O uso do infinito variável foi muito mais extenso no Português antigo e é mesmo mais notável na língua popular do no Português literário moderno. É um maravilhoso recurso de clareza ou de ênfase a que é lícito recorrer quando a gramática postula o contrário. 

Em 1980, o filólogo Ataliba Castillo que quando se passou a debruçar sobre as diferenças entre o Português falado no Brasil do de Portugal, ao contrário do que inicialmente se pensava...que o Português no Brasil se distanciava do de Portugal. A verdade era que o Português de Portugal é que se afastara do Português do século XV e que se manteve no Brasil. 

Existem depoimentos de gramáticos do século XVI, dentre os quais Fernão de Oliveira, que ao tentar descrever o modo de falar dos portugueses, dizia que “os portugueses falam como pessoas de muito ciso, falam lentamente”. O que destoa do modo atual dos portugueses falarem, que se notabilizam pela contração das palavras, “engolindo” sílabas. 

Esse distanciamento do Português de Portugal teria se processado no século XVIII, por influência francesa. Daí não só a tendência de engolir sílabas no meio das palavras, como o omitir as sílabas finais. Bem como, o abandono, pelos portugueses atuais, do gerúndio, tão empregado no Português arcaico e ainda usual no Português do Brasil. 

A língua que se fala no Brasil, ainda que transpareçam diferenças da de Portugal, é, em essência, a mesma, pois que se compendia na mesma gramática. Essas diferenças são classificadas como “linguajar” que se alteram mesmo entre estrados sociais de uma mesma localidade e que, de modo algum, distingue como outra língua. 

De modo que se pode afirmar que o Português do Brasil é mais arcaico e melhor conservado do que o falado em Portugal.
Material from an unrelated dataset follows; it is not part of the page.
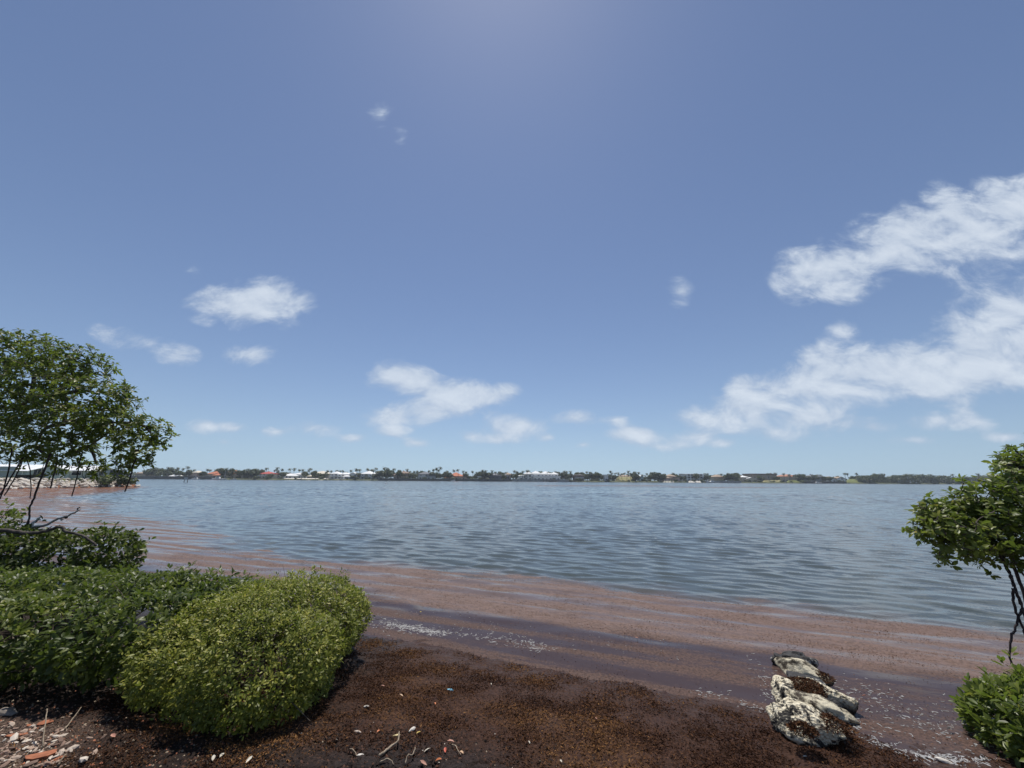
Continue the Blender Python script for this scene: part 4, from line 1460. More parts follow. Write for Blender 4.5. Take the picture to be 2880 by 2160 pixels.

E que urge uma melhor preservação do nosso idioma, a exemplo do Islandês em que vige uma política linguística desde o século XVIII que proíbe a entrada de palavras estrangeiras e que no lugar de adotar estrangeirismos cria neologismos a partir de palavras próprias; além disso, reativa palavras antigas e cria outras baseada em raízes bem conservadas na tradição linguística nacional.